Analysis from the Joseph Rowntree Foundation reveals the cut risks plunging 500,000 people into poverty, including 200,000 children.

St Mungo’s says other research estimates that the cut could put more than 100,000 renters at risk of eviction, and that a coalition of youth homelessness charities has warned that it will leave vulnerable young people at risk of repeat homelessness.

The charity’s chief executive, Steve Douglas CBE, said: “We have been highlighting this as a serious risk since it was announced that this crucial support was to be ended. And, as part of the Kerslake Commission on Homelessness and Rough Sleeping, we again called for the uplift to be maintained, and we reiterate that. For many, this money is a vital lifeline which today is being cut.

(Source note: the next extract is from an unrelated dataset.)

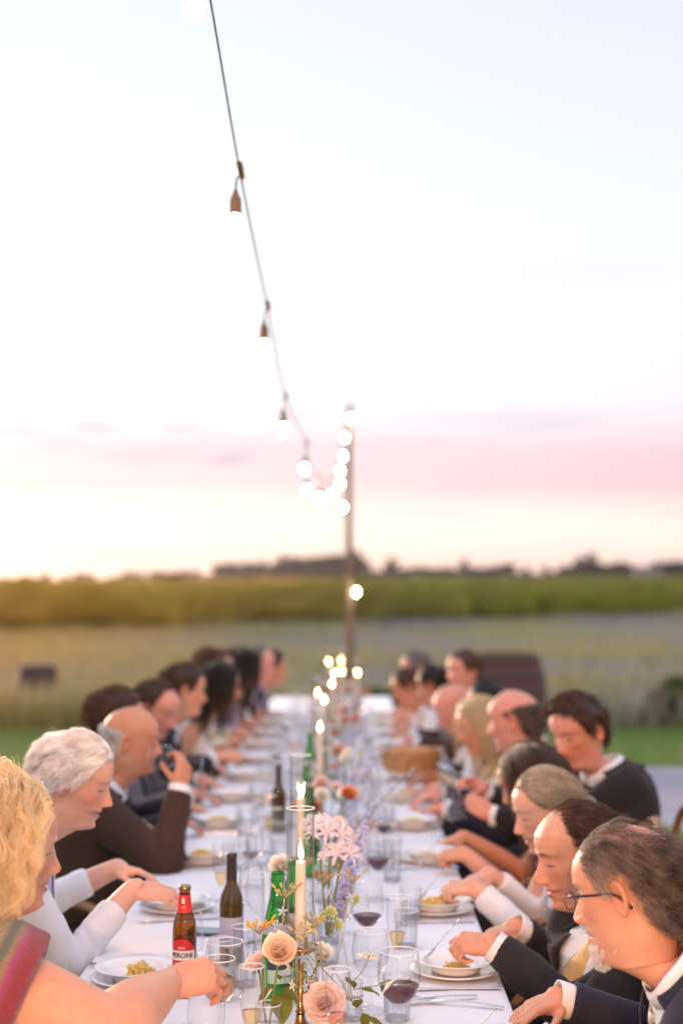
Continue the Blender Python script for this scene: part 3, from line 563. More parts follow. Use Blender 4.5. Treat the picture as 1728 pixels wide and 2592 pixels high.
def hand_mb(pose, side, s=1.0):
    fl, tf, td = POSES[pose]; mb = MB(); NK = []; kx = (-.0275, -.0085, .0105, .028); ky = (.087, .092, .087, .078); fac = (.95, 1.05, .98, .78)
    for i in range(4):
        k = np.array((kx[i], ky[i], .0)); capsule(mb, [(kx[i] * .55, .0, 0), (kx[i] * .85, .045, .002), k], [.0165, .0155, .0112]); capsule(mb, [(kx[i] * .5, .006, -.006), (kx[i] * .8, .06, -.006)], [.014, .0125])
        a = 0; sp = R((-4, -1, 2, 6)[i]); path = [k]; p = k
        for j, ln in enumerate((.042, .0255, .021)):
            a += R(fl[i][j]); d = np.array((math.sin(sp) * math.cos(a), math.cos(sp) * math.cos(a), -math.sin(a))); m_ = p + d * ln * fac[i] * .5; p = p + d * ln * fac[i]; path += [m_, p]; nn_ = np.array((0, math.sin(a), math.cos(a))); NK.append((p - d * .004 + nn_ * .0062, 1, .0052) if j == 2 else (p + nn_ * .0085, 0, .0058))
        rr = np.array([.0098, .0086, .0088, .0078, .0080, .0074, .0064]) * (.86 if i == 3 else 1); capsule(mb, path, list(rr))
    b = np.array((-.020, .018, -.008)); d = np.array(td); d /= np.linalg.norm(d); p = b; path = [b]
    bend = np.cross(d, (0, 0, 1.0)); bend = np.array((.75, .25, -.35)); bend /= np.linalg.norm(bend)
    for j, ln in enumerate((.044, .033, .025)):
        if j: q = R(tf[j - 1]); d = d * math.cos(q) + (bend - d * (bend @ d)) * math.sin(q); d /= np.linalg.norm(d)
        path.append(p + d * ln * .5); p = p + d * ln; path.append(p)
    capsule(mb, path, [.0150, .0140, .0115, .0098, .0102, .0094, .0072]); capsule(mb, [(-.012, .004, -.004), (-.022, .03, -.012)], [.014, .015])
    V = np.concatenate(mb.v) * s; V[:, 0] *= side
    if side < 0: mb.f = [q[::-1] for q in mb.f]
    mb.v = [V]; return mb, [(np.array(q) * s * (side, 1, 1), k, r_ * s) for q, k, r_ in NK]

# ---------------------------------------------------------------- hair strands
def curves_obj(name, pts, rad, m, parent, taper=.35, shade=None):
    n, k, _ = pts.shape; hc = bpy.data.hair_curves.new(name); hc.add_curves([k] * n)
    hc.position_data.foreach_set('vector', pts.reshape(-1).astype(np.float32))
    a = hc.attributes.get('radius') or hc.attributes.new('radius', 'FLOAT', 'POINT'); rr = np.linspace(1, taper, k)[None] * np.broadcast_to(np.asarray(rad, float).reshape(-1, 1), (n, 1)); a.data.foreach_set('value', rr.ravel().astype(np.float32))
    if shade is not None: q = hc.attributes.new('shade', 'FLOAT', 'CURVE'); q.data.foreach_set('value', np.asarray(shade, np.float32))
    hc.materials.append(m); return link(bpy.data.objects.new(name, hc), parent)
def grow(roots, normals, length, steps, comb, lift, grav, ell, wave=0, wfreq=9, jit=.15, clump=0, seed=0, down=(0, 0, -1.0), part=0, stiff=.0):
    """strands in head space: follow the comb field over the skull, fall under gravity, stay outside the skull"""
    r = np.random.default_rng(seed); n = len(roots); p = roots.copy(); out = [p.copy()]; L_ = length * r.uniform(.75, 1.12, n); st = (L_ / steps)[:, None]
    jv = r.normal(0, jit, (n, 3)) * np.where(r.uniform(0, 1, n) < .05, 2.6, 1.0)[:, None]; dn = np.asarray(down, float); prev = normals * lift + jv * .3
    for k in range(steps):
        q = (p - np.array(ell[0])); nn = q / np.array(ell[1]) ** 2; nn /= np.linalg.norm(nn, axis=1)[:, None] + 1e-9
        c = comb(p); d = c * (1 - grav * min(1, k / steps * 1.6 + .1)) + dn * grav * min(1, k / steps * 2 + .15) + jv * .6 + nn * lift * max(0, 1 - k / (steps * .6))
        d = d - nn * np.minimum(0, (d * nn).sum(1))[:, None] * .9
        d = d / (np.linalg.norm(d, axis=1)[:, None] + 1e-9); d = d * (1 - stiff) + prev * stiff; d /= np.linalg.norm(d, axis=1)[:, None] + 1e-9; prev = d
        p = p + d * st; q = (p - np.array(ell[0])) / np.array(ell[1]); rr = np.linalg.norm(q, axis=1); push = rr < 1; p[push] = np.array(ell[0]) + (q[push] / rr[push, None]) * np.array(ell[1]); out.append(p.copy())
    S = np.stack(out, 1)
    if clump:
        g = r.choice(n, max(2, n // 45), replace=False); D = ((roots[:, None] - roots[g][None]) ** 2).sum(-1); own = g[D.argmin(1)]; t = np.linspace(0, 1, steps + 1)[None, :, None]
        S = S + (S[own] - S) * clump * t ** .8
        if wave:
            ph = r.uniform(0, 6.28, n)[own][:, None] + .25 * r.normal(size=(n, 1)); tt = np.linspace(0, 1, steps + 1)[None]; ax = np.cross(normals[own], dn) + .3 * r.normal(size=(n, 3))[own]; ax /= np.linalg.norm(ax, axis=1)[:, None] + 1e-9
            S = S + (np.sin(tt * wfreq + ph) * tt ** .7)[..., None] * ax[:, None] * wave + (np.cos(tt * wfreq * .9 + ph) * tt)[..., None] * normals[own][:, None] * wave * .6
    elif wave:
        tt = np.linspace(0, 1, steps + 1)[None]; ph = nz3(roots, 30, seed)[:, None] * 3 + r.normal(0, .4, (n, 1)); ax = np.cross(normals, dn); S = S + (np.sin(tt * wfreq + ph) * tt)[..., None] * ax[:, None] * wave
    return S

# ---------------------------------------------------------------- torso
TR = [(0, .170, .125, .130), (.12, .172, .135, .120), (.28, .162, .135, .100), (.5, .168, .132, .105), (.7, .182, .128, .115), (.82, .190, .112, .112), (.9, .186, .094, .104), (.955, .150, .072, .090), (.985, .100, .058, .076), (1.005, .070, .054, .064), (1.06, .058, .053, .060)]
TRF = [(0, .172, .120, .135), (.12, .174, .125, .120), (.28, .142, .112, .090), (.5, .150, .118, .095), (.64, .160, .140, .102), (.76, .164, .122, .104), (.86, .164, .092, .098), (.93, .146, .070, .088), (.975, .104, .056, .074), (1.01, .066, .049, .060), (1.06, .053, .047, .052)]
for TB in (TR, TRF):
    pass
def torso_dim(t, fem, P):
    T = TRF if fem else TR; ts = [q[0] for q in T]; b = P.get('bulk', 1.0); k = P.get('shoulder', 1.0)
    w = np.interp(t, ts, [q[1] for q in T]); f = np.interp(t, ts, [q[2] for q in T]); bk = np.interp(t, ts, [q[3] for q in T])
    fat = np.clip(1 - np.abs(t - .3) / .5, 0, 1); neck = np.clip((t - .93) / .07, 0, 1); w = w * (b * (1 - neck) + neck) * (k * (1 - neck) + neck); f = f * (b * (1 - neck) + neck) + P.get('belly', 0) * fat; return w, f, bk * (b * (1 - neck) + neck)
class Body: pass
def rotm(yaw, pitch, roll):
    return np.array(Matrix.Rotation(R(yaw), 3, 'Z') @ Matrix.Rotation(R(-pitch), 3, 'X') @ Matrix.Rotation(R(roll), 3, 'Y'))

def clothes_mat(name, col, kind='wool', var=.12):
    if kind == 'wool': return mat(name, col, .88, spec=.2, var=var, vscale=160, bump=.25, bscale=700, sheen=.08)
    if kind == 'knit': return mat(name, col, .9, spec=.2, var=var * .25, vscale=90, bump=.5, bscale=420, sheen=.2)
    return mat(name, col, .8, spec=.25, var=.04, vscale=30, bump=.15, bscale=600)
CM = {}
def cm(name, col, kind='cotton', var=.12):
    if name not in CM: CM[name] = clothes_mat(name, col, kind, var)
    return CM[name]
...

“We know from our work of the huge impact that financial changes, which some people may consider small, can have on people who are just about making ends meet. And for many the end of this increase will be what tips them into poverty, and potentially homelessness.

“The government has expressed its desire for more people to get into work, but our research on the ‘hidden issue’ of temporary workers at risk of homelessness shows the reality that many people who are employed can still be at risk of, and experience, homelessness.

“We support and share the government’s ambition to end street homelessness but decisions such as this seem counter to that ambition and are likely to result in more people losing their homes – which nobody wants. We urge them to reconsider.”